#### What is asked
Copy, from the entries below, each line where the word "Blender" can be found.

#### Data for the task

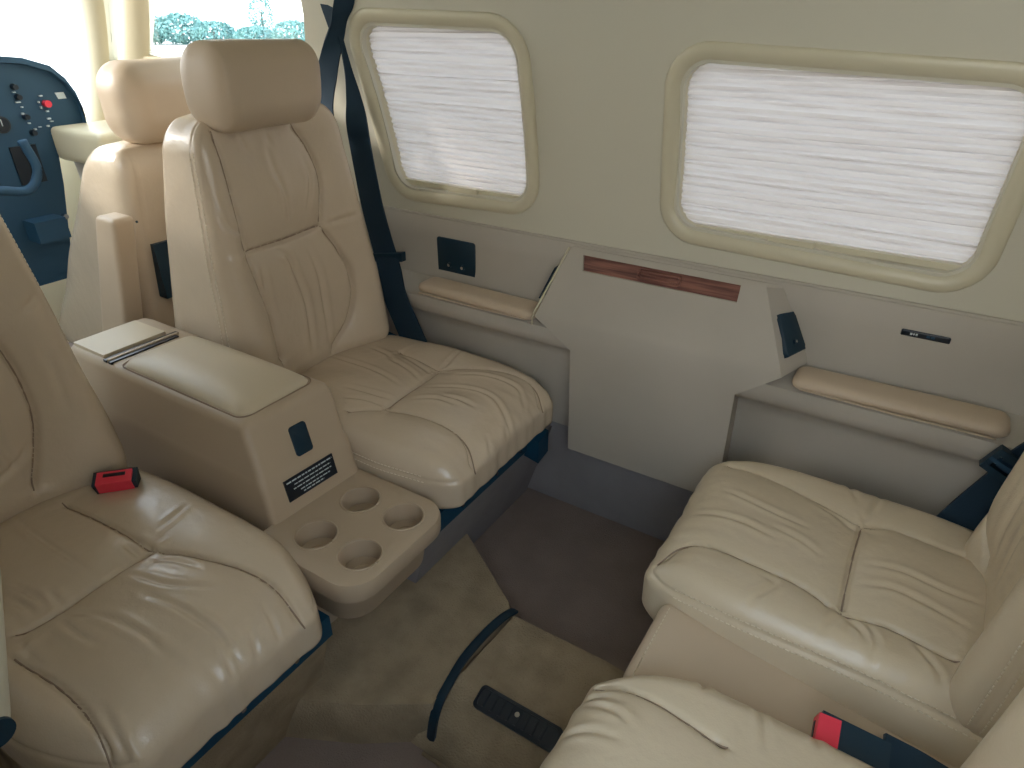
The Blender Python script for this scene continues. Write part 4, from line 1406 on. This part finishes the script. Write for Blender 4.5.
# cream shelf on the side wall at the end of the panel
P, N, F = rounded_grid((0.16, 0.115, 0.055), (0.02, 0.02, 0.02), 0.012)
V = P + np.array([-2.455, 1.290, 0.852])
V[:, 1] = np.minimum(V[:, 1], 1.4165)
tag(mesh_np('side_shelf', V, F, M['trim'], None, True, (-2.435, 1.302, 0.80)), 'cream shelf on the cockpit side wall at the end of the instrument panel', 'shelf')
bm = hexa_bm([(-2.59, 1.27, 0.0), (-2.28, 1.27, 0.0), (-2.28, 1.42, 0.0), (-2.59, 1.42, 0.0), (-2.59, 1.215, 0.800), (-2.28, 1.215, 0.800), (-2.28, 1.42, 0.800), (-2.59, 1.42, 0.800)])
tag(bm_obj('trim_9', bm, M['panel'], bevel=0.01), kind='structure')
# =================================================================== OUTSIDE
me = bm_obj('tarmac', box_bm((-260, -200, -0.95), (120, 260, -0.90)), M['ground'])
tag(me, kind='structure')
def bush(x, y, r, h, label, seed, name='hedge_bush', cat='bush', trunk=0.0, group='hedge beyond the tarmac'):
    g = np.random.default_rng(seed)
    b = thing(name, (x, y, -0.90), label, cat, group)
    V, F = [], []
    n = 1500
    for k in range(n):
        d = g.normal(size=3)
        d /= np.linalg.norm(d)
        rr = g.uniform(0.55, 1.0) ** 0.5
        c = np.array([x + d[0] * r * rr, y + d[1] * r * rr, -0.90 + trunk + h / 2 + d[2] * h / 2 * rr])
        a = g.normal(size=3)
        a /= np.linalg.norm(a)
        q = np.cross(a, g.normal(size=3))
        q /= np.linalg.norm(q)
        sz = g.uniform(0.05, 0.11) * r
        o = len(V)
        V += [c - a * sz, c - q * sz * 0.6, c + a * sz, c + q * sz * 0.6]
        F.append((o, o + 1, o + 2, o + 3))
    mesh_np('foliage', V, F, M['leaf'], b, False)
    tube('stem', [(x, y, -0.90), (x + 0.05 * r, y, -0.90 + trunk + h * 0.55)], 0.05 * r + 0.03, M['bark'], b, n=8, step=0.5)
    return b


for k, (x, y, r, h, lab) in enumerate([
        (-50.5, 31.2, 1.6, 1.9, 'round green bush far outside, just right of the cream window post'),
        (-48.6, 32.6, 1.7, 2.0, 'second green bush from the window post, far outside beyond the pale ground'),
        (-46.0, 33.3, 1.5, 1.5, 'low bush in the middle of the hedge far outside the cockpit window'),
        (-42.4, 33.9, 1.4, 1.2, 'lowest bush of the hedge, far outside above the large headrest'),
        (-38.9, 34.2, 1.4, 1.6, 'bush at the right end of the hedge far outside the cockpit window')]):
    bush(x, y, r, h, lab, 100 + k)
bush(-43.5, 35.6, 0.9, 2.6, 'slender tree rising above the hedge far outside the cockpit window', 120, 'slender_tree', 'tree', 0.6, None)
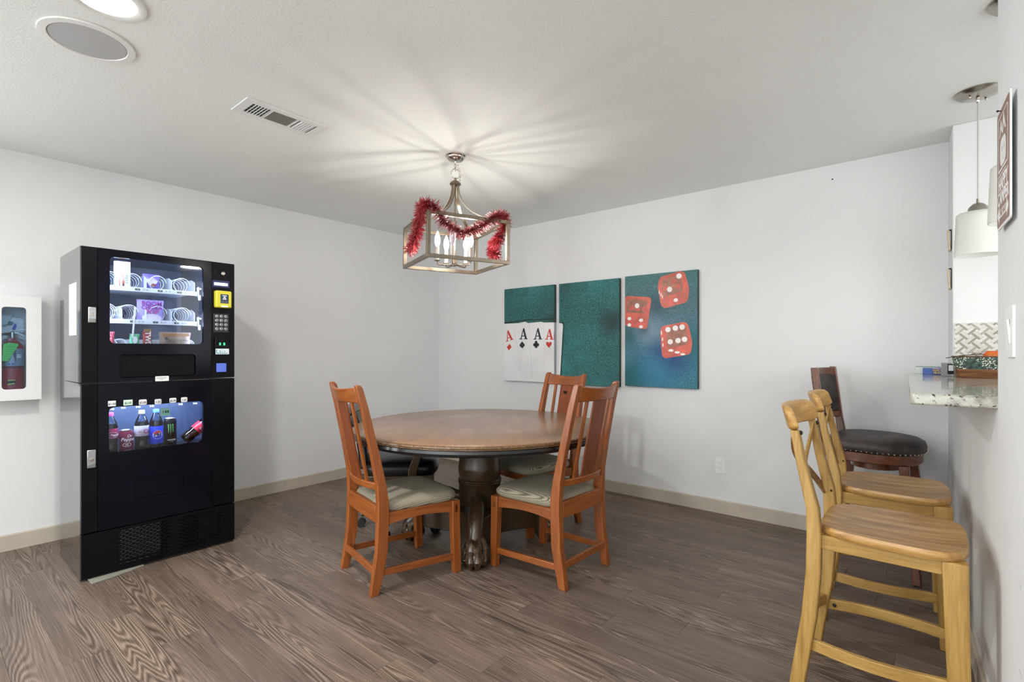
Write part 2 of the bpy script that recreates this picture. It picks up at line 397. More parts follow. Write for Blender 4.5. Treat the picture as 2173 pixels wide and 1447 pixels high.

#### Full answer
The Blender Python script for this scene continues. Write part 4, from line 1406 on. This part finishes the script. Write for Blender 4.5.
Write part 2 of the bpy script that recreates this picture. It picks up at line 397. More parts follow. Write for Blender 4.5. Treat the picture as 2173 pixels wide and 1447 pixels high.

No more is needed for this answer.